== Material ==
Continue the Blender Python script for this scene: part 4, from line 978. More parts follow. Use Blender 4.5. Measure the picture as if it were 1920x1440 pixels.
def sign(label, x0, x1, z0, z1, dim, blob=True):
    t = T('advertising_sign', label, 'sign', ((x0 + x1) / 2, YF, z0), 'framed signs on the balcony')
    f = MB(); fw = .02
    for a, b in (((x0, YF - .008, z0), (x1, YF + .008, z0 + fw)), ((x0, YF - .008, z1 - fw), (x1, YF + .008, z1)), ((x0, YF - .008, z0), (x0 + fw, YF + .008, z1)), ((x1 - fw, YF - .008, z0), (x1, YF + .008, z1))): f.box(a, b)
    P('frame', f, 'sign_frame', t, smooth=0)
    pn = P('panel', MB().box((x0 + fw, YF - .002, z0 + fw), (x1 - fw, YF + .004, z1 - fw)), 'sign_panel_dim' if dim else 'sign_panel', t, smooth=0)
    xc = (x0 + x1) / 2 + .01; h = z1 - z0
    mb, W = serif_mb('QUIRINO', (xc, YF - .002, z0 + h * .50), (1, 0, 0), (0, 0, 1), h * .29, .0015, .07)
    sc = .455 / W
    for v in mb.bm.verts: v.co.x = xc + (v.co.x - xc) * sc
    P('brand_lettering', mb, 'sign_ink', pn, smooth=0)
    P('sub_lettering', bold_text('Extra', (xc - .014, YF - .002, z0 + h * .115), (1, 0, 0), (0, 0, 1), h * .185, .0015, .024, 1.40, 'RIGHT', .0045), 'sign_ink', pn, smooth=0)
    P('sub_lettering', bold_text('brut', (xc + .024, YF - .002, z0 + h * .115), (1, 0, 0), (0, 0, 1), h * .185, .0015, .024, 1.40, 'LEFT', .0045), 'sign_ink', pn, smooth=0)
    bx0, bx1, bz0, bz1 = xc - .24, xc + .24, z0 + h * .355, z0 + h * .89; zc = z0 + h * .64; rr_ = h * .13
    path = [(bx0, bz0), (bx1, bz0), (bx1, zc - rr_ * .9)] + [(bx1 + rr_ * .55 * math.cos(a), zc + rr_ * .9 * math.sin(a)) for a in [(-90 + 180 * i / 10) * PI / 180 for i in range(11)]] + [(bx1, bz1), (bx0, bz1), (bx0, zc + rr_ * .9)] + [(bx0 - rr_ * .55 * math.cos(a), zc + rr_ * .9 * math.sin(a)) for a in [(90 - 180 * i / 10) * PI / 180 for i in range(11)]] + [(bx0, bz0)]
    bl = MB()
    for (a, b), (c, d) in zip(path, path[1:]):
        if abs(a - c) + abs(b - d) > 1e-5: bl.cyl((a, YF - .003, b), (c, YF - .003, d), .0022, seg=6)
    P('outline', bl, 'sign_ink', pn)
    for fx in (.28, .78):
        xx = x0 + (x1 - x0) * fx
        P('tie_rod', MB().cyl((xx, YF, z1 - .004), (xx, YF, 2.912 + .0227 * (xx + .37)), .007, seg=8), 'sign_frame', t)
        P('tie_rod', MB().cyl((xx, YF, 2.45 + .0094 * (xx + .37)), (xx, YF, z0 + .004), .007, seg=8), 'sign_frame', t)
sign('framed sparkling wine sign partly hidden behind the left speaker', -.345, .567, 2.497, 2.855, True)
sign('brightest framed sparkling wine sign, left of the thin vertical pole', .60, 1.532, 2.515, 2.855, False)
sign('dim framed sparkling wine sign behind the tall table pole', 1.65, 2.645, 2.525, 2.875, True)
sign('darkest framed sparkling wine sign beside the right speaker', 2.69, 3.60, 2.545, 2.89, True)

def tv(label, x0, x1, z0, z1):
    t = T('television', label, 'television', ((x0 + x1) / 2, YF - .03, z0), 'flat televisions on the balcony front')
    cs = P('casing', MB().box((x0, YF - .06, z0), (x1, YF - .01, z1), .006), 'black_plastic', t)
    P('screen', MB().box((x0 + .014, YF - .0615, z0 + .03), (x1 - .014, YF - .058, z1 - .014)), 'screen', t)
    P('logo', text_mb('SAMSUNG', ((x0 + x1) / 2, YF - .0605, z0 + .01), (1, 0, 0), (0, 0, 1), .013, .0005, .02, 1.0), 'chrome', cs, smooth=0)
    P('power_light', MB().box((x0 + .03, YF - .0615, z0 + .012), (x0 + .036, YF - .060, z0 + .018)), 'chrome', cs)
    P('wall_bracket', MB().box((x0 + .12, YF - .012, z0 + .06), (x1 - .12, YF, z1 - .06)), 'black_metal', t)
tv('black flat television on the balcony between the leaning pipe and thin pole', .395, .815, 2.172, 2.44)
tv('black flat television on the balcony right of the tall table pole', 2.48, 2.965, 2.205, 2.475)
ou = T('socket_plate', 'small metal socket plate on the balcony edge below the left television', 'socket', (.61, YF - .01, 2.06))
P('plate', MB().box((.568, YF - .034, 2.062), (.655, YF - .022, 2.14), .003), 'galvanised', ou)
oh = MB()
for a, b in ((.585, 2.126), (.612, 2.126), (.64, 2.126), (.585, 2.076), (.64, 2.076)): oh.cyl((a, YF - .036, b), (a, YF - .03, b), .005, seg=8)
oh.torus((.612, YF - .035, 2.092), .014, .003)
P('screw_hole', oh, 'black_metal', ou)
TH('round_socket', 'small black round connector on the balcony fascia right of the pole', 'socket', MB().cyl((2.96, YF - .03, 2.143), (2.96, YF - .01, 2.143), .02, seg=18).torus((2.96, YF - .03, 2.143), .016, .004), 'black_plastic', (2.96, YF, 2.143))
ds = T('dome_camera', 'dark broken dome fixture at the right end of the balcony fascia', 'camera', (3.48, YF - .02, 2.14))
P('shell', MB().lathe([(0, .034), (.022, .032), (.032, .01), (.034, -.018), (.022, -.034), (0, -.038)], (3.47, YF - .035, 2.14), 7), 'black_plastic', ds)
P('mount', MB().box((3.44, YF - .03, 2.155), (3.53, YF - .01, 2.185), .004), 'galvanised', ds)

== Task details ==
Using the data above, return each line exactly as written.

== Solution for this task ==
Continue the Blender Python script for this scene: part 4, from line 978. More parts follow. Use Blender 4.5. Measure the picture as if it were 1920x1440 pixels.
def sign(label, x0, x1, z0, z1, dim, blob=True):
    t = T('advertising_sign', label, 'sign', ((x0 + x1) / 2, YF, z0), 'framed signs on the balcony')
    f = MB(); fw = .02
    for a, b in (((x0, YF - .008, z0), (x1, YF + .008, z0 + fw)), ((x0, YF - .008, z1 - fw), (x1, YF + .008, z1)), ((x0, YF - .008, z0), (x0 + fw, YF + .008, z1)), ((x1 - fw, YF - .008, z0), (x1, YF + .008, z1))): f.box(a, b)
    P('frame', f, 'sign_frame', t, smooth=0)
    pn = P('panel', MB().box((x0 + fw, YF - .002, z0 + fw), (x1 - fw, YF + .004, z1 - fw)), 'sign_panel_dim' if dim else 'sign_panel', t, smooth=0)
    xc = (x0 + x1) / 2 + .01; h = z1 - z0
    mb, W = serif_mb('QUIRINO', (xc, YF - .002, z0 + h * .50), (1, 0, 0), (0, 0, 1), h * .29, .0015, .07)
    sc = .455 / W
    for v in mb.bm.verts: v.co.x = xc + (v.co.x - xc) * sc
    P('brand_lettering', mb, 'sign_ink', pn, smooth=0)
    P('sub_lettering', bold_text('Extra', (xc - .014, YF - .002, z0 + h * .115), (1, 0, 0), (0, 0, 1), h * .185, .0015, .024, 1.40, 'RIGHT', .0045), 'sign_ink', pn, smooth=0)
    P('sub_lettering', bold_text('brut', (xc + .024, YF - .002, z0 + h * .115), (1, 0, 0), (0, 0, 1), h * .185, .0015, .024, 1.40, 'LEFT', .0045), 'sign_ink', pn, smooth=0)
    bx0, bx1, bz0, bz1 = xc - .24, xc + .24, z0 + h * .355, z0 + h * .89; zc = z0 + h * .64; rr_ = h * .13
    path = [(bx0, bz0), (bx1, bz0), (bx1, zc - rr_ * .9)] + [(bx1 + rr_ * .55 * math.cos(a), zc + rr_ * .9 * math.sin(a)) for a in [(-90 + 180 * i / 10) * PI / 180 for i in range(11)]] + [(bx1, bz1), (bx0, bz1), (bx0, zc + rr_ * .9)] + [(bx0 - rr_ * .55 * math.cos(a), zc + rr_ * .9 * math.sin(a)) for a in [(90 - 180 * i / 10) * PI / 180 for i in range(11)]] + [(bx0, bz0)]
    bl = MB()
    for (a, b), (c, d) in zip(path, path[1:]):
        if abs(a - c) + abs(b - d) > 1e-5: bl.cyl((a, YF - .003, b), (c, YF - .003, d), .0022, seg=6)
    P('outline', bl, 'sign_ink', pn)
    for fx in (.28, .78):
        xx = x0 + (x1 - x0) * fx
        P('tie_rod', MB().cyl((xx, YF, z1 - .004), (xx, YF, 2.912 + .0227 * (xx + .37)), .007, seg=8), 'sign_frame', t)
        P('tie_rod', MB().cyl((xx, YF, 2.45 + .0094 * (xx + .37)), (xx, YF, z0 + .004), .007, seg=8), 'sign_frame', t)
sign('framed sparkling wine sign partly hidden behind the left speaker', -.345, .567, 2.497, 2.855, True)
sign('brightest framed sparkling wine sign, left of the thin vertical pole', .60, 1.532, 2.515, 2.855, False)
sign('dim framed sparkling wine sign behind the tall table pole', 1.65, 2.645, 2.525, 2.875, True)
sign('darkest framed sparkling wine sign beside the right speaker', 2.69, 3.60, 2.545, 2.89, True)

def tv(label, x0, x1, z0, z1):
    t = T('television', label, 'television', ((x0 + x1) / 2, YF - .03, z0), 'flat televisions on the balcony front')
    cs = P('casing', MB().box((x0, YF - .06, z0), (x1, YF - .01, z1), .006), 'black_plastic', t)
    P('screen', MB().box((x0 + .014, YF - .0615, z0 + .03), (x1 - .014, YF - .058, z1 - .014)), 'screen', t)
    P('logo', text_mb('SAMSUNG', ((x0 + x1) / 2, YF - .0605, z0 + .01), (1, 0, 0), (0, 0, 1), .013, .0005, .02, 1.0), 'chrome', cs, smooth=0)
    P('power_light', MB().box((x0 + .03, YF - .0615, z0 + .012), (x0 + .036, YF - .060, z0 + .018)), 'chrome', cs)
    P('wall_bracket', MB().box((x0 + .12, YF - .012, z0 + .06), (x1 - .12, YF, z1 - .06)), 'black_metal', t)
tv('black flat television on the balcony between the leaning pipe and thin pole', .395, .815, 2.172, 2.44)
tv('black flat television on the balcony right of the tall table pole', 2.48, 2.965, 2.205, 2.475)
ou = T('socket_plate', 'small metal socket plate on the balcony edge below the left television', 'socket', (.61, YF - .01, 2.06))
P('plate', MB().box((.568, YF - .034, 2.062), (.655, YF - .022, 2.14), .003), 'galvanised', ou)
oh = MB()
for a, b in ((.585, 2.126), (.612, 2.126), (.64, 2.126), (.585, 2.076), (.64, 2.076)): oh.cyl((a, YF - .036, b), (a, YF - .03, b), .005, seg=8)
oh.torus((.612, YF - .035, 2.092), .014, .003)
P('screw_hole', oh, 'black_metal', ou)
TH('round_socket', 'small black round connector on the balcony fascia right of the pole', 'socket', MB().cyl((2.96, YF - .03, 2.143), (2.96, YF - .01, 2.143), .02, seg=18).torus((2.96, YF - .03, 2.143), .016, .004), 'black_plastic', (2.96, YF, 2.143))
ds = T('dome_camera', 'dark broken dome fixture at the right end of the balcony fascia', 'camera', (3.48, YF - .02, 2.14))
P('shell', MB().lathe([(0, .034), (.022, .032), (.032, .01), (.034, -.018), (.022, -.034), (0, -.038)], (3.47, YF - .035, 2.14), 7), 'black_plastic', ds)
P('mount', MB().box((3.44, YF - .03, 2.155), (3.53, YF - .01, 2.185), .004), 'galvanised', ds)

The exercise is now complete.